The first rocket will take five minutes to hit London. You have six minutes to stop the second.
Rudi Graf is an engineer who always dreamed of sending rockets to the moon. But instead, he finds himself working alongside Wernher von Braun, launching V2 rockets at London for the Nazis from a bleak seaside town in occupied Holland. As the SS increases its scrutiny on the project, Graf, an engineer more than a soldier, has to muster all of his willpower to toe the party line. And when rumors of a defector circulate through the German ranks, Graf becomes a prime suspect.
Meanwhile, Kay Caton-Walsh, a young English intelligence officer, is living through the turmoil of war. After she and her lover, an RAF officer, are caught in a V2 attack, she volunteers to ship out for newly liberated Belgium. Armed with little more than a slide rule and a few equations, Kay and her colleagues hope to locate and destroy the launch sites. But at this stage in the war it’s hard to know who, if anyone, she can trust.
As the death toll soars, these twin stories play out against the background of the German missile campaign during the Second World War. And what the reader comes to understand is that Kay’s and Graf’s destinies are on a collision course.
APPLE BOOKS REVIEW
Blending fact and fiction, this smart World War II thriller leaves the fate of the world hanging in the balance. Rudi Graf is the Nazi engineer behind the V2, a revolutionary long-range guided missile that Germany’s top brass hope will wipe out British forces.

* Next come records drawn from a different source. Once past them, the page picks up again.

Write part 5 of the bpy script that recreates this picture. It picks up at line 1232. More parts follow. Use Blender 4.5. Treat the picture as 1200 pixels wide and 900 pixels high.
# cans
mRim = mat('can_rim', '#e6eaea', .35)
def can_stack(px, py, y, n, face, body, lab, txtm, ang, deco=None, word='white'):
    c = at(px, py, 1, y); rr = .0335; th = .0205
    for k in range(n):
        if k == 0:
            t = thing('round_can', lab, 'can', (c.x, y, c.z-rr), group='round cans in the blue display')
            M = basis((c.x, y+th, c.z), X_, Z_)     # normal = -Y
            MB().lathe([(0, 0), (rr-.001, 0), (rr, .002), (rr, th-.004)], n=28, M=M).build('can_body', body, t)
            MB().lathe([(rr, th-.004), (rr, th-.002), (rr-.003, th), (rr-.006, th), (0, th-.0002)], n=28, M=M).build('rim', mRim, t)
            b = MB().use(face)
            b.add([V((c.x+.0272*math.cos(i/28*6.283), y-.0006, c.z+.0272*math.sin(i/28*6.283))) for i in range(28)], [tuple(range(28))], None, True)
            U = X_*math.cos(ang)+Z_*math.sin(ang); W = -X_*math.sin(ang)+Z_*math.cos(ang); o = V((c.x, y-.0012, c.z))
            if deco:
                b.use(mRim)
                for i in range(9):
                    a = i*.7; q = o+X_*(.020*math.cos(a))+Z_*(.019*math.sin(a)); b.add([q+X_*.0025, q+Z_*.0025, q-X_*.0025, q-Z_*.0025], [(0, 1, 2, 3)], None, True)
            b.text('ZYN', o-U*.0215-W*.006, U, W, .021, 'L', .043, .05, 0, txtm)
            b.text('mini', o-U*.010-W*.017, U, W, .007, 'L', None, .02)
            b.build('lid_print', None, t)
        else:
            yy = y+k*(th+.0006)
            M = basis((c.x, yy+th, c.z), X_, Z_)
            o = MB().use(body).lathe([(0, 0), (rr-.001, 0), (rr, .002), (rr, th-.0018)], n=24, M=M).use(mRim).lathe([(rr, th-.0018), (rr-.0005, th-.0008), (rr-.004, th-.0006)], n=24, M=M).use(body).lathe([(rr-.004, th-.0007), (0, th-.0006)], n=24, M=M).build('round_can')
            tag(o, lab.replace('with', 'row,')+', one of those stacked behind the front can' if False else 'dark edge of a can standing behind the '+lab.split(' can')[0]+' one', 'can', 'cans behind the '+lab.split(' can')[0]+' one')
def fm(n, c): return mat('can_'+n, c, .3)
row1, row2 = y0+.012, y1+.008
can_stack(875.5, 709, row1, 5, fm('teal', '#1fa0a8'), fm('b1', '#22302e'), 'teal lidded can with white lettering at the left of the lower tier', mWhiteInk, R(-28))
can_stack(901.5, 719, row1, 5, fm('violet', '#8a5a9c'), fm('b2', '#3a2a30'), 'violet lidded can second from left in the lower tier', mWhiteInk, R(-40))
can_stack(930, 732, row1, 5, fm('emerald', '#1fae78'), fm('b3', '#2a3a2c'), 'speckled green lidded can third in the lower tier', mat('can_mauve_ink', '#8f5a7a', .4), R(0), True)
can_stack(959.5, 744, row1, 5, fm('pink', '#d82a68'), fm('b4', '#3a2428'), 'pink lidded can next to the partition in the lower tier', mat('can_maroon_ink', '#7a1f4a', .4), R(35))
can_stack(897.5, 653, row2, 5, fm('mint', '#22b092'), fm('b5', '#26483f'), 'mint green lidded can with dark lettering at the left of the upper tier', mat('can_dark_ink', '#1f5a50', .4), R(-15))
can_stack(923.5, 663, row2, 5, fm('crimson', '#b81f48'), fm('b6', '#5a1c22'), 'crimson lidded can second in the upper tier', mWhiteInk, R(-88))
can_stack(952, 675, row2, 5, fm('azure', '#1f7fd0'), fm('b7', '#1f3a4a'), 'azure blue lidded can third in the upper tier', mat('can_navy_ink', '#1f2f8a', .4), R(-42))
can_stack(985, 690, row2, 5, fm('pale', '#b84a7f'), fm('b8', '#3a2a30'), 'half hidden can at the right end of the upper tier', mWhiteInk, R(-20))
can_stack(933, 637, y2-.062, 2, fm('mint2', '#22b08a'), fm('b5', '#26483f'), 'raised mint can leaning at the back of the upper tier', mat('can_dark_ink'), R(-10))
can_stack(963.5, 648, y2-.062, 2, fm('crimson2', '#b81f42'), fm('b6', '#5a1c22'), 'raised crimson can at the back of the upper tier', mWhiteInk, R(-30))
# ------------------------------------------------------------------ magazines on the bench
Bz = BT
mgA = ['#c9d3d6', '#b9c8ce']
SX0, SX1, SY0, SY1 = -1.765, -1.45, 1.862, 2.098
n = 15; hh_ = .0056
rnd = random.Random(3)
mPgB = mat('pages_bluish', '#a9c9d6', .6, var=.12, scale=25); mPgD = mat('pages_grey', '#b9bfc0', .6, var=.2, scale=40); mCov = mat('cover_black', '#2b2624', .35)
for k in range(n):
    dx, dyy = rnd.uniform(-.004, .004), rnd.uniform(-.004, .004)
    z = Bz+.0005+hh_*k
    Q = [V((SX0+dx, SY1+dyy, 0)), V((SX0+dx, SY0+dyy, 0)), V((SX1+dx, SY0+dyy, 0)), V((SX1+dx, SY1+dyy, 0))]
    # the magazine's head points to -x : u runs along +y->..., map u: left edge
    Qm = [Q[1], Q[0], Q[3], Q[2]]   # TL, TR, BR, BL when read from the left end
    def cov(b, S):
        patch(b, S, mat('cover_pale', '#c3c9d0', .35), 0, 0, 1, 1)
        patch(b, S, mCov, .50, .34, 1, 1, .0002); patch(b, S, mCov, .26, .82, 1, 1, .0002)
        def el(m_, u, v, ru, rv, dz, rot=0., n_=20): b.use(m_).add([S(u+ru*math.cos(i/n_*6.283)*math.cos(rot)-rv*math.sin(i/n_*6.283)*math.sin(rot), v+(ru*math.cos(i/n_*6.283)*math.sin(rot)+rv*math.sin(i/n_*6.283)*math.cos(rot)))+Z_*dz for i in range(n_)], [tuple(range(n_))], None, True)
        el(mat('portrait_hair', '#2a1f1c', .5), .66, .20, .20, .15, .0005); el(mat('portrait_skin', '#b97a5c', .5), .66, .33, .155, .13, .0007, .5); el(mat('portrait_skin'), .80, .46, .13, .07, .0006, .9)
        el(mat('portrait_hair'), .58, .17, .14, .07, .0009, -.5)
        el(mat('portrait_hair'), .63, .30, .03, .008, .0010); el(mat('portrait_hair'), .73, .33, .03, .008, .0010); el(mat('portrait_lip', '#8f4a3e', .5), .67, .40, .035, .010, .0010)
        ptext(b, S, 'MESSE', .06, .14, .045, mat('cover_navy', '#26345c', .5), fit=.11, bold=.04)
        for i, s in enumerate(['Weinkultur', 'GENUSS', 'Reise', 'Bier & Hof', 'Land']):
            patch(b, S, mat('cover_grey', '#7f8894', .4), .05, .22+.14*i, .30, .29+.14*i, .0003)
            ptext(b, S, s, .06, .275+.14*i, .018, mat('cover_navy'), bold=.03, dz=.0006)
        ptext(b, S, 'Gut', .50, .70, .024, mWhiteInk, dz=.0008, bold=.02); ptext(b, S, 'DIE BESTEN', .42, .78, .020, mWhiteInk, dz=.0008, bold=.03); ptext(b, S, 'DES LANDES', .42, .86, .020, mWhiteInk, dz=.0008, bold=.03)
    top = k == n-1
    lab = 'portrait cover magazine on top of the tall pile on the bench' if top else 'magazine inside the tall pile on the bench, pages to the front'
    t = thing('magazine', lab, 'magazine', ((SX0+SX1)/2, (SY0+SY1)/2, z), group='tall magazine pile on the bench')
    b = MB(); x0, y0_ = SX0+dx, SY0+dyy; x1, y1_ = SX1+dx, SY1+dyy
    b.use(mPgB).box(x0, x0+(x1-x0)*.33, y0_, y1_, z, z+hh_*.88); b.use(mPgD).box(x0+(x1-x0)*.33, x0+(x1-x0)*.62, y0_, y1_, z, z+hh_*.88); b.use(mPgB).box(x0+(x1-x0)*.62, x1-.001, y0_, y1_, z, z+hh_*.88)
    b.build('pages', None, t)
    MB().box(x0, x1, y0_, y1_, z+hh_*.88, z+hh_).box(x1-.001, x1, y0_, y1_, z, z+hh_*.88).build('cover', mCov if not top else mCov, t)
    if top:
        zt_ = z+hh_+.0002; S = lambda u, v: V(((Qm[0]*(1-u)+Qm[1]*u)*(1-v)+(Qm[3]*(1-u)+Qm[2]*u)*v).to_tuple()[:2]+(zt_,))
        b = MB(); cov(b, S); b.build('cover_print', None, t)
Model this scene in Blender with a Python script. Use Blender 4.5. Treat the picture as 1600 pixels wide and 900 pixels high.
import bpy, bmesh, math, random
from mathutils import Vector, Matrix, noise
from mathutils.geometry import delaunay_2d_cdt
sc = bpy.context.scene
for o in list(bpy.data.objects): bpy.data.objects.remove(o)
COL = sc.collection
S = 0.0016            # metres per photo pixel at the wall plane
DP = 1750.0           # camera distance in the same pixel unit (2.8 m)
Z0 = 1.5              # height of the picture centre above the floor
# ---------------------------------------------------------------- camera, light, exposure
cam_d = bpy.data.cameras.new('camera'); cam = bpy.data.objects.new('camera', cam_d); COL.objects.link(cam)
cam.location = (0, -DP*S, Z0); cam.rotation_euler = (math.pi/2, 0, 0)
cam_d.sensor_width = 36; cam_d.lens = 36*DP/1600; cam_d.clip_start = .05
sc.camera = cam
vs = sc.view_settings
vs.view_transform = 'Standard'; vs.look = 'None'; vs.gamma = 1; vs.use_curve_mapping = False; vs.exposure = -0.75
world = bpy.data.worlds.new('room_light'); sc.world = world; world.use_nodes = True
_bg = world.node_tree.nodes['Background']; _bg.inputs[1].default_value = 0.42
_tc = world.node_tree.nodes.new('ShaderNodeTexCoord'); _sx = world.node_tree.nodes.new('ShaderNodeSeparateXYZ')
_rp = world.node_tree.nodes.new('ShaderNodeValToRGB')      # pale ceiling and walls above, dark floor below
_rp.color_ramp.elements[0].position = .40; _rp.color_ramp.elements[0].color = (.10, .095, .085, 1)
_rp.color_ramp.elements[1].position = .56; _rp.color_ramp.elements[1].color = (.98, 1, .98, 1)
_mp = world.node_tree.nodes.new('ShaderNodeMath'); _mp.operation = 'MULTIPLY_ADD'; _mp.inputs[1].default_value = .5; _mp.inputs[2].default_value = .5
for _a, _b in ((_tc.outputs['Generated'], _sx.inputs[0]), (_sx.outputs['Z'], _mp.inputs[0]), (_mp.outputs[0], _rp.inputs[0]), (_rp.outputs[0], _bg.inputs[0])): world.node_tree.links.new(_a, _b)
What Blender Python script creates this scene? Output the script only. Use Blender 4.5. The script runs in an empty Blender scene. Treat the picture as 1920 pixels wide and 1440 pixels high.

But Rudi has serious doubts about the Axis cause, putting his fate on a collision course with Kay Caton-Walsh, a British intelligence officer whose top secret operation uses advanced mathematics to identify the launching sites of the missiles raining destruction on London. Robert Harris keeps this crackling story barreling forward at a breakneck pace, jumping between the stories of his two protagonists and introducing plenty of fascinating supporting characters along the way—including some based on real people whose roles taught us a lot we didn’t know about the Allied war effort. David Rintoul’s intense narration amped up the suspense and made it near impossible to take our earbuds out. We may all know how the war ended, but Harris’ taut thriller keeps us guessing about his characters’ fates until the very last moment.